Your Blue Flame Is Your Destiny
In her book The Path Made Clear, Oprah describes becoming cohost of a TV talk show and interviewing a guest. She says the interview itself wasn’t glamorous, but as she spoke with her interviewee, I felt lit up from the inside, like I had come home to myself. When the hour ended, there was a sense of knowing resonating within my heart and radiating to the hairs on the back of my neck. My entire body told me this is what I was supposed to do.
¹
Notice she didn’t say this is what she wanted to do. She said it’s what she was supposed to do. She goes on to describe the work she’s done from there as a calling,
not a job. This is the language of destiny. In order for someone to be called, something or Someone outside them has to do the calling. When Oprah speaks about her work, she speaks as someone who understands that the path she’s been put on is not entirely of her own choosing.
One of the ways my understanding of a blue flame has evolved since I first encountered the concept is that I have come to think of it in spiritual terms. Back when I was suggesting pirate costumes to Keith, I was an atheist—I’d been an atheist all my life. In the years after that, Joe and I went on a spiritual journey that led us both to Christianity. Those beliefs have deeply influenced my understanding of what it means to have a blue flame.
When I was an atheist, I knew that writing was my blue flame. I’d started and stopped a bunch of writing projects, but none of them felt like they were going anywhere. This passion wasn’t bringing the spark into my life that I felt it could and should. I was searching for all the answers within myself and was getting increasingly frustrated that I couldn’t find them. After my conversion, when I prayed for direction about what I was destined to do, instead of just thinking about what I personally wanted to do, I suddenly received clarity.
I felt moved to start a blog. I set up an account on one of the free blogging platforms to tell humorous stories about my new-found faith. It was as unglamorous a calling as it gets: I didn’t do any fancy formatting and didn’t even use my real name. I had maybe a dozen regular readers. One time I got in a days-long, heated philosophical debate with someone I knew only by his screen name, SirMeowsAlot74. Yet I felt a sense of purpose when I did this work, even though it didn’t come with an impressive title or income.

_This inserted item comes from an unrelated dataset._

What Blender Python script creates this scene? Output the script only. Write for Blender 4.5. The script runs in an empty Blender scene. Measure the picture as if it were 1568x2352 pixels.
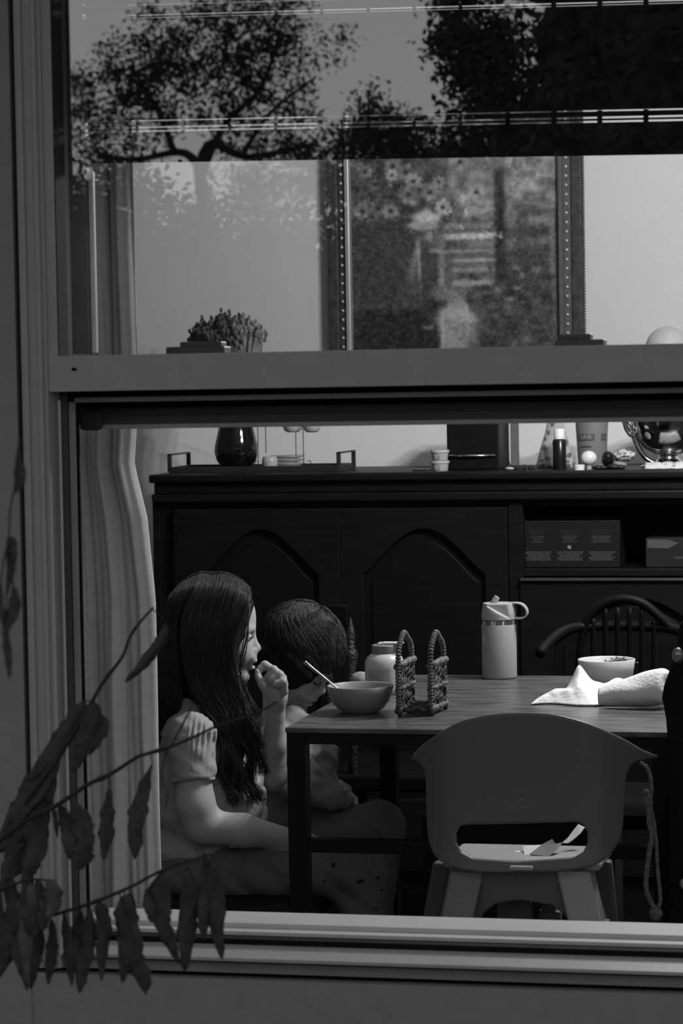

Years later, that blog led to my first book contract, which led me to meet the folks who hired me to work in radio, which led me to standup comedy. I couldn’t have seen how it would all play out at the time. I just had a sense that, as simple as it was, blogging was the work I was meant to do at that moment. It felt less like I had come up with this plan on my own and more like I was discovering a map that had already been drawn for me by Someone else.
Your Blue Flame Fills You with Energy
That day my friend found me babbling and covered in grape juice, I was overwhelmed. Just doing the basics to keep up with three kids in diapers drained me to the point that I spent most days running on empty. When I was first inspired to start that blog, I hesitated. I believed the conventional wisdom that says that busy people, especially women with young children, should not add any extra work to their lives, in order to conserve their energy.